The fines are a decent compromise. It takes away the thing that is currently most important to these people, their money.

However, the fines are not high enough, IMO. Samsung alone makes almost $225 Billion a year, so even if they get the maximum of $8 Billion in fines, it doesn't really deter them from continuing the practice of price fixing(obviously since this is like the 2nd or 3rd time they've been caught doing it). They need to be fined in the $100s of Billions against the company, as well as personal fines against the management people involved that is proportional to their yearly income, ~50% of their yearly income. The tiny monetary slaps on the wrist that they do right now does nothing to deter price fixing.

*The argument can be made that essentially every tax payer is a victim here, since anyone with an any modern electronic device is effectively a victim. And there likely aren't a lot of tax payers that have no modern electronic device.
Agreed: $8 billion isn't that much to companies of that size.

I think the fine should be adjusted proportionally to the infringing company, but severe enough to deter anyone from attempting to do it. Thinking along the lines of 30+% of annual income which, for Samsung's case, would be $67.5+ billion. I'm sure that amount of money would make them think allot more before attempting these kind of practices.
Posted on Reply
#25
Arctucas
HTC said:
Ofc the fines benefit the Government but it's not that Government benefits: it's that the infringing companies get penalized.

If @ all possible (via legislation, perhaps), a good chunk of such fines should be distributed to those that applied for it, via proof they were among the victims (invoices).
And subsequently, the cost of those penalties will eventually get passed on to the end consumer anyway.

I agree that repaying those actually wronged would be the fairest solution.

newtekie1 said:
But you're argument is that the people that were ripped off, tax payers*, should instead pay more money in the form of taxes to pay for the imprisonment of these blue collar criminals? That doesn't make much sense to me.

The fines are a decent compromise. It takes away the thing that is currently most important to these people, their money.

However, the fines are not high enough, IMO. Samsung alone makes almost $225 Billion a year, so even if they get the maximum of $8 Billion in fines, it doesn't really deter them from continuing the practice of price fixing(obviously since this is like the 2nd or 3rd time they've been caught doing it). They need to be fined in the $100s of Billions against the company, as well as personal fines against the management people involved that is proportional to their yearly income, ~50% of their yearly income. The tiny monetary slaps on the wrist that they do right now does nothing to deter price fixing.

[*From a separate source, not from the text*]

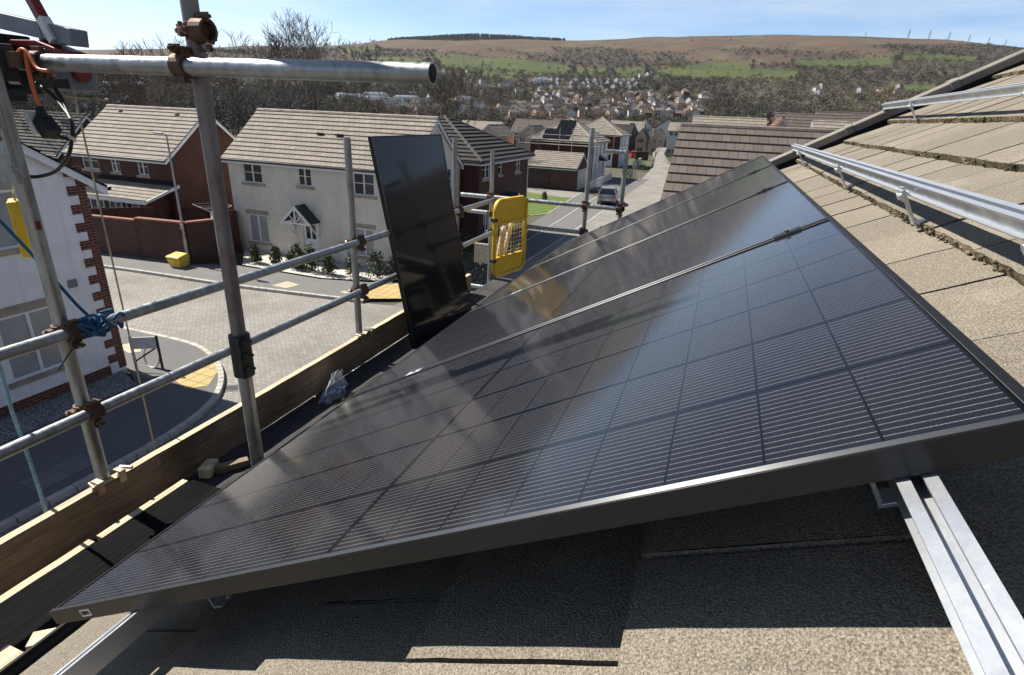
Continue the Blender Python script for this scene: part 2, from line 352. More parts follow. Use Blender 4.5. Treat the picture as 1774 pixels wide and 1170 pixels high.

*The argument can be made that essentially every tax payer is a victim here, since anyone with an any modern electronic device is effectively a victim. And there likely aren't a lot of tax payers that have no modern electronic device.
How many white collar criminals are we talking about, a few dozen? A mere drop in the bucket, and, any fines would more than pay for their incarceration anyway.

You would suggest crippling fines that could potentially cause many, many workers to lose their jobs, because the company may no longer have the resources to effectively maintain their workforce?